KRICOM - Komisi untuk Orang Hilang dan Korban Tindak Kekerasan (Kontras) mendesak Panglima TNI terpilih, Marsekal Hadi Tjahjanto agar bisa mengubah wajah TNI yang erat dengan kekerasan menjadi lebih humanis. Pasalnya selama ini tindak kekerasan yang dilakukan oknum aparat tak terelakan lagi.
"TNI harus menjunjung tinggi prinsip-prinsip hak asasi manusia," kata Koordinator Badan Pekerja Kontras Yati Andriyani di Jakarta, Kamis (7/12/2016).

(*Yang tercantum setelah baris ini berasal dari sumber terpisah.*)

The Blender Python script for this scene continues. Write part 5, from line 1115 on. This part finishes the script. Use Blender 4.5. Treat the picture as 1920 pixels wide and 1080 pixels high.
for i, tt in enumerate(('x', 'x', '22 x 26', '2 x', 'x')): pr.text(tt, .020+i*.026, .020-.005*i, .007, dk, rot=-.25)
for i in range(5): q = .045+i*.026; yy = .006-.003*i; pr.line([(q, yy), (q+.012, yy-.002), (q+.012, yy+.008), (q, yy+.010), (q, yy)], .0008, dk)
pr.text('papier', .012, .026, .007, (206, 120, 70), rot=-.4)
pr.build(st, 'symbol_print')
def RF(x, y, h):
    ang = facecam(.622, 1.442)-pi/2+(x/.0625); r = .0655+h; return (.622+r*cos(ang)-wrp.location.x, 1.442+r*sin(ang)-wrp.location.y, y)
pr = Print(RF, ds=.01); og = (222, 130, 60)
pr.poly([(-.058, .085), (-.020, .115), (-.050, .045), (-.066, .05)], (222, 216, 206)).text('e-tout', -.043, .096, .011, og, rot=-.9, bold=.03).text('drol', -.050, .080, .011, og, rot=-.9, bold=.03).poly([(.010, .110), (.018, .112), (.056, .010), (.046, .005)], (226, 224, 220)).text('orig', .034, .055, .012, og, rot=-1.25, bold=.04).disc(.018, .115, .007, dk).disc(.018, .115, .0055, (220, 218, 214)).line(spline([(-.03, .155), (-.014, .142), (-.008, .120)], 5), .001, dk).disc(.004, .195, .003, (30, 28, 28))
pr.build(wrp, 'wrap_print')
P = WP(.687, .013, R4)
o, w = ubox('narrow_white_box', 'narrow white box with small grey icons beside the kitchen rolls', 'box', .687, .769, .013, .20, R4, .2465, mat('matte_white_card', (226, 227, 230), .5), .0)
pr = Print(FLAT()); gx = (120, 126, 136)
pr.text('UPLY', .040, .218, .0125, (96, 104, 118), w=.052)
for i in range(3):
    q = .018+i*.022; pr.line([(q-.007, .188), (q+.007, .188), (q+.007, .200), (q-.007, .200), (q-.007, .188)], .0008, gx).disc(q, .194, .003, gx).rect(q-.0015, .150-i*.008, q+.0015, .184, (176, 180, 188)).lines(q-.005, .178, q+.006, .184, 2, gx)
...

Menurut Yati, kultur kekerasan menjadi cerminan militeristik yang seolah tidak bisa dilepaskan dari wajah TNI.
"Tentu saja itu masih menjadi momok bagi kehidupan sipil," tambahnya.
Yati mendesak agar Hadi meninjau dan mengevaluasi ulang keterlibatan TNI secara langsung dalam RUU Terorisme, karena berpotensi menabrak supremasi sipil, membuka ruang militer masuk ranah penegakan hukum, dan mengancam hak asasi manusia.

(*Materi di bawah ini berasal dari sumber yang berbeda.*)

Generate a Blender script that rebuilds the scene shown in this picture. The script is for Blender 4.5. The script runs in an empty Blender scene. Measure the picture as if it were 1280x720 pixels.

"Panglima TNI yang baru didorong untuk dapat merevisi UU No. 31/1997 tentang Peradilan Militer sebagai satu-satunya alat uji akuntabilitas yang justru kerap dijadikan dalih mangkirnya aparat TNI dalam sejumlah tindak pidana maupun pelanggaran HAM," kata dia.
Yati berpendapat bahwa tolak ukur keberhasilan Marsekal TNI Hadi Tjahjanto sebagai Panglima TNI baru juga berkaitan dengan netralitas TNI dalam kepentingan politik.
"Hal ini menjadi tugas utama bagi Marsekal TNI Hadi Tjahjanto untuk menjaga stabilitas politik menjelang pelaksanaan pemilihan kepala daerah serentak 2018 dan Pemilihan Umum 2019 termasuk untuk tidak mengeluarkan pernyataan yang bernuansa politik untuk manuver politik," paparnya.
Kelima, Marsekal TNI Hadi Tjahjanto sebagai calon Panglima TNI baru juga didesak Kontras agar menghentikan kebijakan-kebijakan yang tidak sejalan dengan Undang-Undang Nomor 34 Tahun 2004 tentang Tentara Nasional Indonesia serta mengevaluasi secara menyeluruh operasi yang berkaitan dengan militer.
"Harus ada evaluasi menyeluruh atas penggunaan pendekatan keamanan di wilayah konflik, dan PR kedelapan adalah merajut kembali harmonisasi antarlembaga," tutupnya.